On the front lines of the local news crisis, a lot of pain but some reason for hope

Growing news deserts are leaving far too many people without a trusted source of information. But there’s also been positive news lately.

If you want to understand the depth of need among America’s local newsrooms — plus their depth of passion for serving their communities — there’s no better way than to read hundreds of their applications to organizations like mine, Report for America.

We recruit early-career journalists for local newsrooms and pay a good part of their salaries over two to three years, so they can cover what the newsrooms identify as critically underserved topics or communities. We also teach newsrooms how to fundraise and make themselves more financially sustainable.

Over the past few days, our team finished selecting the 50 or so newsrooms we’ll be adding to our cohort next year, for a total of roughly 200. We’ll announce those results in December, but here’s a flavor of the enormous coverage gaps local newsrooms are trying to fill:

From Arkansas: “Today there is not a single ag reporter in the state, yet agriculture is Arkansas’s largest industry. This is crazy.”

From Pennsylvania: “This reporter would also keep an eye on the roughly 8-10 small local governments in our northern area. These councils are usually full of untrained community members with the best intentions. Or, occasionally, bad intentions. One town manager … was recently arrested for allegedly stealing more than $600,000.”

 

From Michigan: “Southwest Detroit … hosts a petroleum refinery and other heavy industry and deals with heavy truck traffic that is about to worsen with the construction of a new international border crossing. Residents struggle with air pollution, asthma, lead paint in homes and lead in water service lines, flooding, heat, and many other environmental and public health threats. … This community is woefully undercovered.”

News craters like these exist throughout the country — and they’re only getting worse, according to the State of Local News 2023 report from the Medill Local News Initiative at Northwestern University. The report’s release last week served as a grim backdrop to our work judging newsroom applications and making agonizing choices. Among the alarming findings:

  • More than half of the nation’s 3,143 counties have no local news source or only one remaining outlet.
  • The country has lost 2,900 newspapers — nearly one-third — since 2005.
  • We’re losing 2.5 newspapers per week, a rate that’s accelerating.
  • Alternative local news outlets have not been viable replacements for shuttered papers, especially in non-metro areas.

Bottom line: Our growing news deserts are leaving far too many people without a trusted source of information.

Yes, there’s been positive news lately, namely the Press Forward initiative — $500 million pledged by a coalition of donors to support local news over the next several years.
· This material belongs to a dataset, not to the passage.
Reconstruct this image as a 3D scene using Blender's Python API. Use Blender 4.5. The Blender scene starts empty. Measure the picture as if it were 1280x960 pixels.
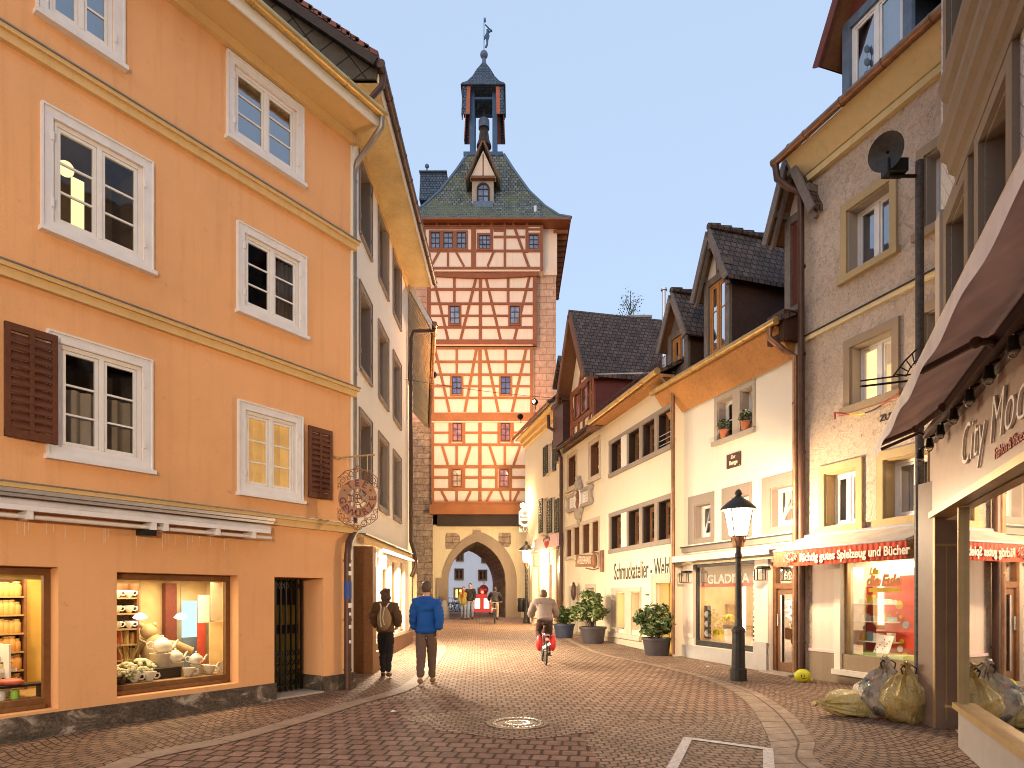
import bpy, bmesh, math, random
from mathutils import Vector, Matrix
random.seed(7)
SC = bpy.context.scene
COL = SC.collection
V = Vector
# survey constants of the photograph (1280 x 960): used to turn measured corners into metres
CX, HY, FL, EYE = 640.0, 745.0, 800.0, 1.6

def gz(Y):                                   # the street climbs gently towards the gate
    if Y < 12: return 0.0
    if Y < 16: return 0.018 * (Y - 12) ** 2 / 8.0
    if Y < 38: return 0.018 * (Y - 14)
    return 0.432
def at(px, py, Y): return V(((px - CX) / FL * Y, Y, EYE - (py - HY) / FL * Y))
def gp(px, py):                              # measured ground point
    Y = 1.6 * FL / max(1.0, (py - HY))
    for _ in range(30):
        Y = (EYE - gz(Y)) * FL / (py - HY)
    return V(((px - CX) / FL * Y, Y, gz(Y)))

# ---------------------------------------------------------------- materials
MATS = {}
def _nt(name):
    m = bpy.data.materials.new(name); m.use_nodes = True
    nt = m.node_tree; nt.nodes.clear()
    out = nt.nodes.new('ShaderNodeOutputMaterial')
    return m, nt, out
def N(nt, t, **kw):
    n = nt.nodes.new(t)
    for k, v in kw.items():
        if k.startswith('i_'): n.inputs[k[2:].replace('_', ' ')].default_value = v
        else: setattr(n, k, v)
    return n
def L(nt, a, b): nt.links.new(a, b)
def col4(c): return (c[0], c[1], c[2], 1.0)
def sc(c, f): return tuple(min(1, x * f) for x in c)
def ramp(nt, fac, stops):
    r = nt.nodes.new('ShaderNodeValToRGB')
    e = r.color_ramp.elements
    while len(e) > len(stops): e.remove(e[-1])
    while len(e) < len(stops): e.new(0.5)
    for el, (p, c) in zip(e, stops): el.position = p; el.color = col4(c) if len(c) == 3 else c
    L(nt, fac, r.inputs[0]); return r.outputs[0]
def mixc(nt, fac, a, b, blend='MIX'):
    m = nt.nodes.new('ShaderNodeMix'); m.data_type = 'RGBA'; m.blend_type = blend
    for sock, val in ((m.inputs[0], fac), (m.inputs[6], a), (m.inputs[7], b)):
        if hasattr(val, 'links'): L(nt, val, sock)
        elif isinstance(val, (int, float)): sock.default_value = val
        else: sock.default_value = col4(val)
    return m.outputs[2]
def mth(nt, op, a, b=None, clamp=False):
    m = nt.nodes.new('ShaderNodeMath'); m.operation = op; m.use_clamp = clamp
    for i, val in enumerate((a, b)):
        if val is None: continue
        if hasattr(val, 'links'): L(nt, val, m.inputs[i])
        else: m.inputs[i].default_value = val
    return m.outputs[0]
def noise(nt, vec, scale, detail=4, rough=.55, dist=0):
    n = N(nt, 'ShaderNodeTexNoise'); n.inputs['Scale'].default_value = scale
    n.inputs['Detail'].default_value = detail; n.inputs['Roughness'].default_value = rough
    n.inputs['Distortion'].default_value = dist
    L(nt, vec, n.inputs['Vector']); return n.outputs['Fac']
def coords(nt, kind='Object', scale=None, rot=None):
    t = N(nt, 'ShaderNodeTexCoord'); o = t.outputs[kind]
    if scale or rot:
        mp = N(nt, 'ShaderNodeMapping')
        if scale: mp.inputs['Scale'].default_value = scale
        if rot: mp.inputs['Rotation'].default_value = rot
        L(nt, o, mp.inputs['Vector']); o = mp.outputs[0]
    return o
def bsdf(nt, out, color, rough=.7, metal=0, bump=None, bstr=.3, bdist=.01, spec=.4):
    b = N(nt, 'ShaderNodeBsdfPrincipled')
    if hasattr(color, 'links'): L(nt, color, b.inputs['Base Color'])
    else: b.inputs['Base Color'].default_value = col4(color)
    if hasattr(rough, 'links'): L(nt, rough, b.inputs['Roughness'])
    else: b.inputs['Roughness'].default_value = rough
    b.inputs['Metallic'].default_value = metal
    b.inputs['Specular IOR Level'].default_value = spec
    if bump is not None:
        bp = N(nt, 'ShaderNodeBump'); bp.inputs['Strength'].default_value = bstr
        bp.inputs['Distance'].default_value = bdist
        L(nt, bump, bp.inputs['Height']); L(nt, bp.outputs[0], b.inputs['Normal'])
    L(nt, b.outputs[0], out.inputs['Surface']); return b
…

The Medill report features additional bright spots — newsrooms throughout the country that are doing relatively well. All are privately held, most are locally owned, and all have gone to great lengths to engage with their communities and foster deep local relationships. I’m happy to say that 14 of the 17 newsrooms featured in the report are current or former host newsrooms of Report for America. Our team knows them as generous sharers of their ideas with other newsrooms. A vibrant network effect is key to more widespread adoption of these practices and ideas.

Our team has been doing this work for six years, fielding more than 600 journalists at 340 partner newsrooms. We’ve also helped newsrooms raise more than $21 million from local donors, and we’ve contributed $19 million in salary support. Each year we perform a juggling act, incorporating in our selections rural, suburban and urban newsrooms, for-profits and nonprofits, a variety of mediums and beats, and more. The need is so great, though, that we’ve had to turn away far more newsrooms than we can help.

I wish more people could know what a difference a single reporter can make in a community. That might inspire more people, and public and private institutions, to support local news.

Last year, one newsroom application stuck with me above the hundreds of others: The People-Sentinel in Barnwell, South Carolina. “The coverage area is a rural, high-poverty news desert,” wrote publisher Jonathan Vickery, who had recently bought the paper. He proposed to hire a reporter for neighboring Allendale County, which nobody had covered in a decade.

So with our help, The People-Sentinel hired corps member Elijah de Castro. At his first Allendale City Council meeting, de Castro told us he was swarmed by grateful residents. Just last week, he reported that in another town, the outgoing mayor had tried to cancel the meeting at which her replacement would be sworn in.

“I don’t know if I can claim that my reporting made the mayor agree to leave, but people told me that my reporting helped them understand what was going on,” de Castro told me. “Without a voice in local media, they’ve become totally confused as to what is happening around them.”